Find the string "More" and gather every line that holds it.

· · · ·

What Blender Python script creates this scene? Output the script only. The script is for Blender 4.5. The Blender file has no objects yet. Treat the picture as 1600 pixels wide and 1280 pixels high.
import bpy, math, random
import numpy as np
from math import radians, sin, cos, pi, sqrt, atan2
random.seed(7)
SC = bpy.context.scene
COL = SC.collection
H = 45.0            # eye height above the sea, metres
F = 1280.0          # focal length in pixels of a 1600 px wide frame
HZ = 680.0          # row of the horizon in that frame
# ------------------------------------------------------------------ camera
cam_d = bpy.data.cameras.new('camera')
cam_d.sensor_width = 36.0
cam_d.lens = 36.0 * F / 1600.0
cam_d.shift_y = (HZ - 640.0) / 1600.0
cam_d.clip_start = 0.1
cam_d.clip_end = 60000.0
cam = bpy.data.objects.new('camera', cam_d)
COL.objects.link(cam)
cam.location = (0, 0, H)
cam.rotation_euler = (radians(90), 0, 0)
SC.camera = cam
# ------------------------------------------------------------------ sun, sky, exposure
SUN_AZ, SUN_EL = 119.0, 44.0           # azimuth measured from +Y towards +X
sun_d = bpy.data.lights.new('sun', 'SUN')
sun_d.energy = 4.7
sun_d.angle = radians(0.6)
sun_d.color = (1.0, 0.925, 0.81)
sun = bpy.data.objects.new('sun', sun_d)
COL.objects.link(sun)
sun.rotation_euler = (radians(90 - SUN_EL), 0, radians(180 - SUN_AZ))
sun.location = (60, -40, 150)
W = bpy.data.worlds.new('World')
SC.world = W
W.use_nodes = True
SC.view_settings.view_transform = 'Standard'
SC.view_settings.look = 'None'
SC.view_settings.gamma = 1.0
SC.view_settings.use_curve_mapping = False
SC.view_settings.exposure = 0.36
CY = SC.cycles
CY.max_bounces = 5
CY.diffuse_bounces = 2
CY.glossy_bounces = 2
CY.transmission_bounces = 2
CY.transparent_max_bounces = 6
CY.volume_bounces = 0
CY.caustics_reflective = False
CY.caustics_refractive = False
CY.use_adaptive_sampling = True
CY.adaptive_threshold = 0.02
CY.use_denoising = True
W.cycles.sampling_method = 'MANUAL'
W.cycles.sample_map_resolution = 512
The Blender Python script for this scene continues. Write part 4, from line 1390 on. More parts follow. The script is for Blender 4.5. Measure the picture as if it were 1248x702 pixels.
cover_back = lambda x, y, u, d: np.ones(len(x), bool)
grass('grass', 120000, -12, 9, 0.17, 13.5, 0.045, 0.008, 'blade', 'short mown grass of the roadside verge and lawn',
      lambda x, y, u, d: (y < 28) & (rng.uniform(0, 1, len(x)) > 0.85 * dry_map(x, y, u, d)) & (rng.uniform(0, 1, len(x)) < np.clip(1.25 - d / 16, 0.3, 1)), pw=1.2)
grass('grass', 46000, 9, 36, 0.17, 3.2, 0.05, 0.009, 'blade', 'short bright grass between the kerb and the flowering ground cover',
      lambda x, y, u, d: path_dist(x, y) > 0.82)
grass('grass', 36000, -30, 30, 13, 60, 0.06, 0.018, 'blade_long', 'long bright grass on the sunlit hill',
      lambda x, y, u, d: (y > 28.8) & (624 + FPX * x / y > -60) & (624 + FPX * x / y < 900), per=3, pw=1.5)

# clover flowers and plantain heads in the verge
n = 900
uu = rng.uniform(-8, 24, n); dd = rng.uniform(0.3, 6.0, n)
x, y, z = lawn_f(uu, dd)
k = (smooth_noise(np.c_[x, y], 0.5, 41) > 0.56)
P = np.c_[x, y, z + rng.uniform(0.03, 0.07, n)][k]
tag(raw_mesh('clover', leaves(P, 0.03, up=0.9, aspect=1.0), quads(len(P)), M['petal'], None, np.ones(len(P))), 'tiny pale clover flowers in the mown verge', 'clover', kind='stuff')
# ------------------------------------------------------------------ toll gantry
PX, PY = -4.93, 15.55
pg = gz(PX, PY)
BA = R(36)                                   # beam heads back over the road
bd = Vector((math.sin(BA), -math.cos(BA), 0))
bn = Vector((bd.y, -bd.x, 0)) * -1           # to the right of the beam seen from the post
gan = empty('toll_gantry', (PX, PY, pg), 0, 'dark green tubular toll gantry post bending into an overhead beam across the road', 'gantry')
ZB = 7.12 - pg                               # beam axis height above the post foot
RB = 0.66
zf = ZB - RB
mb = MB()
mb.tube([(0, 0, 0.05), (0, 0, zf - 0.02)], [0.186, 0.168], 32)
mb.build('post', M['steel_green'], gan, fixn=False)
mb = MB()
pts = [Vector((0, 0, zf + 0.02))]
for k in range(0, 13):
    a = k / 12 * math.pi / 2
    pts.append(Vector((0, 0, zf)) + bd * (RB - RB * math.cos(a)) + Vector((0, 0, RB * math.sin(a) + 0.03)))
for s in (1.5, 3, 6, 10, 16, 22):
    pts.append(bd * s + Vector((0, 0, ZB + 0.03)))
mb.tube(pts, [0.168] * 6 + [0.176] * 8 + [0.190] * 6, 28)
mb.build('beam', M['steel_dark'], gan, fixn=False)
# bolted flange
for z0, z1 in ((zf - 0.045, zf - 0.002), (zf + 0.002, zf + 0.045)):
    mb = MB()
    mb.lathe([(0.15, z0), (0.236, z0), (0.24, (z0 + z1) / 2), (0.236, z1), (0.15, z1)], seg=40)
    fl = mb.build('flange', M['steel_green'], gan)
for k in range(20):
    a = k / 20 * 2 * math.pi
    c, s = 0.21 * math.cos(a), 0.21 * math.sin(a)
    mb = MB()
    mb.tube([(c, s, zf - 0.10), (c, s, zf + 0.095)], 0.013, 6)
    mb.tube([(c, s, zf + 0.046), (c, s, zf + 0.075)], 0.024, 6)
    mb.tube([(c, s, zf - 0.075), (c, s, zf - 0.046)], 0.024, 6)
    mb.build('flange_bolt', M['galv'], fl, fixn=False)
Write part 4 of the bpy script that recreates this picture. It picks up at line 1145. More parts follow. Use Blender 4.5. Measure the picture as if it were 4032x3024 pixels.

· · · ·

**EXERCISE ANSWER**
The Blender Python script for this scene continues. Write part 4, from line 1390 on. More parts follow. The script is for Blender 4.5. Measure the picture as if it were 1248x702 pixels.
Write part 4 of the bpy script that recreates this picture. It picks up at line 1145. More parts follow. Use Blender 4.5. Measure the picture as if it were 4032x3024 pixels.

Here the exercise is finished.